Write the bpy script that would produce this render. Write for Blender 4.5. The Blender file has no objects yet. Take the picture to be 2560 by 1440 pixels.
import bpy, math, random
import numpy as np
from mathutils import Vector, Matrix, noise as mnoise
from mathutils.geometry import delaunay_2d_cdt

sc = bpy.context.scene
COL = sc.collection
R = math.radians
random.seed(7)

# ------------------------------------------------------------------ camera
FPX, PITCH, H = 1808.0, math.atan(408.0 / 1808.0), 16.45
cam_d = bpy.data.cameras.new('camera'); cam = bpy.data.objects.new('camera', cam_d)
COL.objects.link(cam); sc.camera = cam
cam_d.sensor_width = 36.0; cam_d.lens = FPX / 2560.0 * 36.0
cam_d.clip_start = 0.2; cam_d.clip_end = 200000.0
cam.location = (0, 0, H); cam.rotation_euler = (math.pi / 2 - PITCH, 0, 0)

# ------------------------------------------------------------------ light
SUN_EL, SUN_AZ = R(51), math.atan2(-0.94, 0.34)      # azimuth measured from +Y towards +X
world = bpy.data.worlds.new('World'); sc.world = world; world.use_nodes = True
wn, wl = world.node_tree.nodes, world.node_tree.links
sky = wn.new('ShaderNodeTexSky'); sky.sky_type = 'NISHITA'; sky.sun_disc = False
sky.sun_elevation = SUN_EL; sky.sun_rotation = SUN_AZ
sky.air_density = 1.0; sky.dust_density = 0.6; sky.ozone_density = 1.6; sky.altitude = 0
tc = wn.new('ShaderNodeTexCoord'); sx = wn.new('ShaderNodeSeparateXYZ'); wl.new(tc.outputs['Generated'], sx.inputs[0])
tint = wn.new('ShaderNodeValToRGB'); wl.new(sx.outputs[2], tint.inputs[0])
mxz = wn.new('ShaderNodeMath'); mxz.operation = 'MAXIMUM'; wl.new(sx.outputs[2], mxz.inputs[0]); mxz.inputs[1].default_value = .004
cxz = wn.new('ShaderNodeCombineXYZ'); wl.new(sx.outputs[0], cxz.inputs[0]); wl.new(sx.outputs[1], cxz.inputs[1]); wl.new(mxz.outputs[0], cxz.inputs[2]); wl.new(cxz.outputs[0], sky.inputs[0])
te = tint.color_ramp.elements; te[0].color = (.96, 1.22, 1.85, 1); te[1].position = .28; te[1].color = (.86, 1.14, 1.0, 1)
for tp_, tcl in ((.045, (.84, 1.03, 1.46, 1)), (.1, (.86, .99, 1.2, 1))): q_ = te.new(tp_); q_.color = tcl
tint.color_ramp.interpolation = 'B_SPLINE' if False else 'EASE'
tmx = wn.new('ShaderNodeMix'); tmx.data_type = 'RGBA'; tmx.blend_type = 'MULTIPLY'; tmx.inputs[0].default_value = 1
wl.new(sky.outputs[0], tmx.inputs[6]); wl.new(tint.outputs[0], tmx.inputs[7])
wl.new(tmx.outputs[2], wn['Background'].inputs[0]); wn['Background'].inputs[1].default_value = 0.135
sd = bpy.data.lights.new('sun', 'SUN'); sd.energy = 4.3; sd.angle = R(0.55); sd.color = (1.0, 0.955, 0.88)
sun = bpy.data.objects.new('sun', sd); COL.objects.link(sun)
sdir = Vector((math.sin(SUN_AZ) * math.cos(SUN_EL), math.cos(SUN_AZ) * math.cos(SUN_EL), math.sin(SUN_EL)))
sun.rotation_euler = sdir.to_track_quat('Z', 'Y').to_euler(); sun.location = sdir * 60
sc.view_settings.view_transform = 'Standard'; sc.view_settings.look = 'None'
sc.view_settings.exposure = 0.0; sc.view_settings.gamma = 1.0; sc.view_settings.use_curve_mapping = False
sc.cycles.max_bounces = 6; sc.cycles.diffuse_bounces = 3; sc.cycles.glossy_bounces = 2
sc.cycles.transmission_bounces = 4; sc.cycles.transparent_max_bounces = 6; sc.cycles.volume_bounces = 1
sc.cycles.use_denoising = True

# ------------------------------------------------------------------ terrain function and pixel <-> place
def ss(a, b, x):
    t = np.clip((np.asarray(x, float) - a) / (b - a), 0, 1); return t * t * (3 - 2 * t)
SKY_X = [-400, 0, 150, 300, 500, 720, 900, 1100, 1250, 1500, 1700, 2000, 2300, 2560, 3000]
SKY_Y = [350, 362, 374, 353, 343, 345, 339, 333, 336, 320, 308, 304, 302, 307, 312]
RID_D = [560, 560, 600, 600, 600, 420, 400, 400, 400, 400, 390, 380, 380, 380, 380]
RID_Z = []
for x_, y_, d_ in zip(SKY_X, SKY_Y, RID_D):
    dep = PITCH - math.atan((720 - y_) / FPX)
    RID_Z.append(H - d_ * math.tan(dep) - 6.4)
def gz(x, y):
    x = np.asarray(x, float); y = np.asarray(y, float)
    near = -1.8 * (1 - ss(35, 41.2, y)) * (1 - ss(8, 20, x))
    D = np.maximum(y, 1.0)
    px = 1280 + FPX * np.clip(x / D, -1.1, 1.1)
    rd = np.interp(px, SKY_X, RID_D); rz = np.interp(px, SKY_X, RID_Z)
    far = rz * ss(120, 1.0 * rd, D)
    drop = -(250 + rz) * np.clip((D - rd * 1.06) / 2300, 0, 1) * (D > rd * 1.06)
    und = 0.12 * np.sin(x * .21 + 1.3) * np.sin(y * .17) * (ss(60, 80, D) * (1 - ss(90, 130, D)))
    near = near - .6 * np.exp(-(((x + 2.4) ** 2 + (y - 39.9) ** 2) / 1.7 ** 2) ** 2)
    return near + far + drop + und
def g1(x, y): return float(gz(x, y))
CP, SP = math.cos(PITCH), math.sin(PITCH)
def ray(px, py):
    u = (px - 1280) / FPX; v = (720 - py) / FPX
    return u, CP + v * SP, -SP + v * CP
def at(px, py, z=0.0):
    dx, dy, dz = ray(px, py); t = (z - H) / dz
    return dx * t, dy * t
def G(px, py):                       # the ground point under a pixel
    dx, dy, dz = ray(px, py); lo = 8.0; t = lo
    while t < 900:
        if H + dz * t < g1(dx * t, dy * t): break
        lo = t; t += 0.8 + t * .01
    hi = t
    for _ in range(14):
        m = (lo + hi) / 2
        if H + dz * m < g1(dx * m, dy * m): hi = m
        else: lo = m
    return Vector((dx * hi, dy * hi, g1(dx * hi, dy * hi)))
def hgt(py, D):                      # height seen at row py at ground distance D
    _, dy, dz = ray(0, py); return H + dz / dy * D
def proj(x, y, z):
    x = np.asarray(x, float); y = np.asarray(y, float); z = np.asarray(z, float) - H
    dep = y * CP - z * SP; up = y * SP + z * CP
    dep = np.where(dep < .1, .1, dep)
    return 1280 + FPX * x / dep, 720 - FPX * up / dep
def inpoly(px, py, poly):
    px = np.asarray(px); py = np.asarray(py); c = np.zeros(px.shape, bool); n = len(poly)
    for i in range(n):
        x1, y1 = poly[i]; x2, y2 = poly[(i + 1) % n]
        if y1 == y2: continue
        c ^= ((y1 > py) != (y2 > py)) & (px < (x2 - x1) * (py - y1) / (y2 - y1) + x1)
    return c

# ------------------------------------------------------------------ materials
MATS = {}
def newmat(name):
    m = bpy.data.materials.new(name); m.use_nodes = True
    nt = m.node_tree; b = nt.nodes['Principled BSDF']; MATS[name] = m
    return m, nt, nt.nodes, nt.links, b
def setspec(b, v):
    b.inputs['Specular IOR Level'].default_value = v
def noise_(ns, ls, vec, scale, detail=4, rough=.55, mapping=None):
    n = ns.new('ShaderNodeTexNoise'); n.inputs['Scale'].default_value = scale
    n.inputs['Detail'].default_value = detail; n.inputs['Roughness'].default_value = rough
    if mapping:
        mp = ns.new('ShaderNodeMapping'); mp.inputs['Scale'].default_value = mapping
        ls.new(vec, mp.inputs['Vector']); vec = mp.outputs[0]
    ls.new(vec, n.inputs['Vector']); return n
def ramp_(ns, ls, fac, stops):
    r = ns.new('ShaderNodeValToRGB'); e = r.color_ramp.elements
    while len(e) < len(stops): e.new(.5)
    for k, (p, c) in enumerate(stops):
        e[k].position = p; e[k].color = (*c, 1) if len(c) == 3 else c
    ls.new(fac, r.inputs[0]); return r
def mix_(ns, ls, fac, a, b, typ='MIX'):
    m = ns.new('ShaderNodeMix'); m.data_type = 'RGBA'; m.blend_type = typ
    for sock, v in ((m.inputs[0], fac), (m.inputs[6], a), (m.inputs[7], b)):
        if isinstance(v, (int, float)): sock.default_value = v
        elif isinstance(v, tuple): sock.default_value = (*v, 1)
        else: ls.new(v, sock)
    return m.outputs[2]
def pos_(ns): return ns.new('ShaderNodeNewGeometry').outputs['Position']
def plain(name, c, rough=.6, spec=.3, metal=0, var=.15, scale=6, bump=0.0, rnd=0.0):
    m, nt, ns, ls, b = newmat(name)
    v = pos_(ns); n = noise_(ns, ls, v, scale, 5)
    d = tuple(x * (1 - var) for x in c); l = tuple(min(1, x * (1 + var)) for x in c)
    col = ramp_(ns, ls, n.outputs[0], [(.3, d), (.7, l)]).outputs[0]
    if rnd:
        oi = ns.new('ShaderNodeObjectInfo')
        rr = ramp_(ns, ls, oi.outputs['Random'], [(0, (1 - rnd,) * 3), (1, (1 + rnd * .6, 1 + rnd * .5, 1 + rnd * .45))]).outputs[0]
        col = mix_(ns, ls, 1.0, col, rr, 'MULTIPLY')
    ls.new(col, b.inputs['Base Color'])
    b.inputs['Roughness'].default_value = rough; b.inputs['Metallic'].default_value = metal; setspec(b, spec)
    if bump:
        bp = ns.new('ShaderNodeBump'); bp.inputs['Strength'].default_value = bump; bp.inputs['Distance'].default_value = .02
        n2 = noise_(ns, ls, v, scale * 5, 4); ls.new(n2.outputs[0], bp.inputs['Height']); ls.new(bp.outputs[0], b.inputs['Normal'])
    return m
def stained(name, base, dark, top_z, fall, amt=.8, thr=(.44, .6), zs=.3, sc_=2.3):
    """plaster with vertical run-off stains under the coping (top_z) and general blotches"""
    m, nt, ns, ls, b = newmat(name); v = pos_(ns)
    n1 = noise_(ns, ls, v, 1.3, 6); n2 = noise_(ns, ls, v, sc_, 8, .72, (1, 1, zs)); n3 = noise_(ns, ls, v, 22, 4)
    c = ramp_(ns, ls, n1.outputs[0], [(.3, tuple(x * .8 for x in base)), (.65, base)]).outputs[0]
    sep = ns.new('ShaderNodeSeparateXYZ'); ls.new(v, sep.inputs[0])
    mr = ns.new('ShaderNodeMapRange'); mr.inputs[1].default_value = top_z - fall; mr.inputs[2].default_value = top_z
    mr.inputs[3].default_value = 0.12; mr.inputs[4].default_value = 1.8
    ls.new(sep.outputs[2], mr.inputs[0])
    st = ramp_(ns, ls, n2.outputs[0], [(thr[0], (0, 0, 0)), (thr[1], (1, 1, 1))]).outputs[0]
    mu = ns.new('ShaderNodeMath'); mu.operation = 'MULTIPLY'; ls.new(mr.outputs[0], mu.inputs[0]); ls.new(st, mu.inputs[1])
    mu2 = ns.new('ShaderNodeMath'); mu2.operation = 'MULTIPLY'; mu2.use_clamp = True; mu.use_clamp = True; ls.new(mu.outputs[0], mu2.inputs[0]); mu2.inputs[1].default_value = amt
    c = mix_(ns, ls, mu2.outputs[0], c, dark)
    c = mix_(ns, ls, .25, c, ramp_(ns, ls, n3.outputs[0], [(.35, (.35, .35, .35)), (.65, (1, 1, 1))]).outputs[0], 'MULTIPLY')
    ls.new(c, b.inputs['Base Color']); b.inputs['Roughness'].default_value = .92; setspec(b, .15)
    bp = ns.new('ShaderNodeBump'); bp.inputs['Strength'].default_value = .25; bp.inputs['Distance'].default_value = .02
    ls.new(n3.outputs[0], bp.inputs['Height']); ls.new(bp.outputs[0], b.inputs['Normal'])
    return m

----

YOUR INSTRUCTIONS: Reproduce verbatim only this range: the first line of the material through the line that contains "cam.location = (0, 0, H);", inclusive.

REPLY:
Write the bpy script that would produce this render. Write for Blender 4.5. The Blender file has no objects yet. Take the picture to be 2560 by 1440 pixels.
import bpy, math, random
import numpy as np
from mathutils import Vector, Matrix, noise as mnoise
from mathutils.geometry import delaunay_2d_cdt

sc = bpy.context.scene
COL = sc.collection
R = math.radians
random.seed(7)

# ------------------------------------------------------------------ camera
FPX, PITCH, H = 1808.0, math.atan(408.0 / 1808.0), 16.45
cam_d = bpy.data.cameras.new('camera'); cam = bpy.data.objects.new('camera', cam_d)
COL.objects.link(cam); sc.camera = cam
cam_d.sensor_width = 36.0; cam_d.lens = FPX / 2560.0 * 36.0
cam_d.clip_start = 0.2; cam_d.clip_end = 200000.0
cam.location = (0, 0, H); cam.rotation_euler = (math.pi / 2 - PITCH, 0, 0)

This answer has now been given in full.